ANNO 14 n° 89
Le difese chiedono l'assoluzione: ''Paolo non ha ucciso nessuno''
09/06/2012 - 04:00

di Eva Kant

VITERBO – Commettere errori è umano, ma perseverare (nell’errore) è diabolico.

Questo, in estrema sintesi, il messaggio lanciato dagli avvocati di Paolo Esposito, Enrico Valentini e Mario Rosati, alla Corte d’assise di Roma durante un’arringa durata oltre quattro ore.

E’ stata celebrata ieri mattina (8 giugno) la terza udienza del processo d’appello a carico dell’elettricista di Gradoli e della cognata-amante Ala Ceoban, condannati in primo grado all’ergastolo per l’uccisione di Tatiana Ceoban (compagna del primo e sorella della seconda) e della figlia tredicenne Elena.

“Partendo da quel sabato 29 maggio (giorno della misteriosa scomparsa delle due donne, ndr) – ha spiegato l’avvocato Valentini - abbiamo ricostruito i fatti oggettivi e ripercorso tutta la fase delle indagini preliminari, lacunose e sommarie, confutando per intero il quadro accusatorio”.

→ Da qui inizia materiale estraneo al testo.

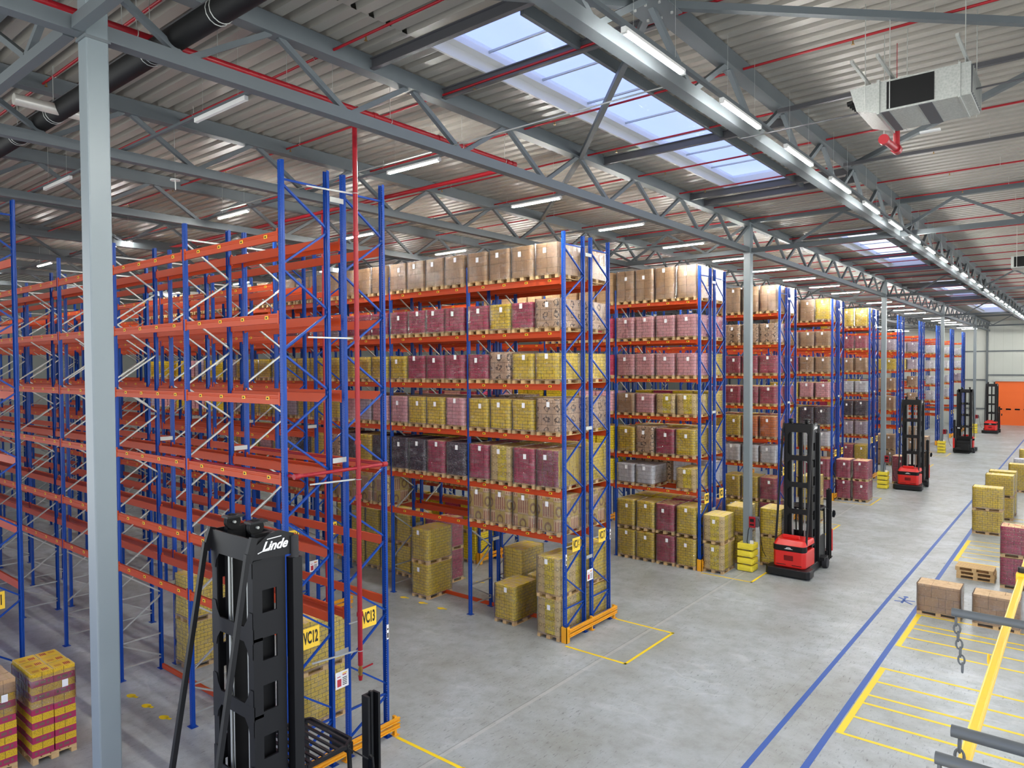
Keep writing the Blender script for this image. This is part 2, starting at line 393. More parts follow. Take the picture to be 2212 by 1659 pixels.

Dal mancato ritrovamento dei cadaveri e dell’arma del delitto, passando per i tabulati telefonici e gli accertamenti peritali, fino a quelle ventisette tracce ematiche rinvenute nella cucina della villetta di Cannicelle, (“di dimensioni troppo piccole per testimoniare una mattanza”), i legali hanno tentato di smontare il castello accusatorio (“talmente approssimativo da lasciare ancora oggi troppi punti oscuri e irrisolti”) chiedendo l’assoluzione di Esposito.

Valentini e Rosati, del resto, non hanno mai risparmiato critiche al modus procedendi del pool inquirente viterbese e al ragionamento logico-giuridico, considerato “incoerente ed impreciso”.

 

“E’ stata una battaglia dura e appassionata”, ha commentato l’avvocato Valentini, raggiunto telefonicamente nel pomeriggio di ieri. “Adesso confidiamo che la Corte accolga le richieste istruttorie (che erano state depositate il 2 maggio scorso, ndr)”.

La seduta è stata aggiornata al 20 giugno prossimo: si aprirà alle 9,30 con l’arringa difensiva del noto penalista romano Pierfrancesco Bruno, legale di Ala. Successivamente, la Corte capitolina presieduta da Mario D’Andria, con a latere Giancarlo De Cataldo (gli stessi giudici che, nell’ambito del procedimento di via Poma, hanno assolto Raniero Busco, condannato in primo grado a 24 anni per l’assassinio di Simonetta Cesaroni) dovrà pronunciarsi sulle istanze presentate dal collegio difensivo. In caso di non accoglimento sarà emesso il verdetto di secondo grado.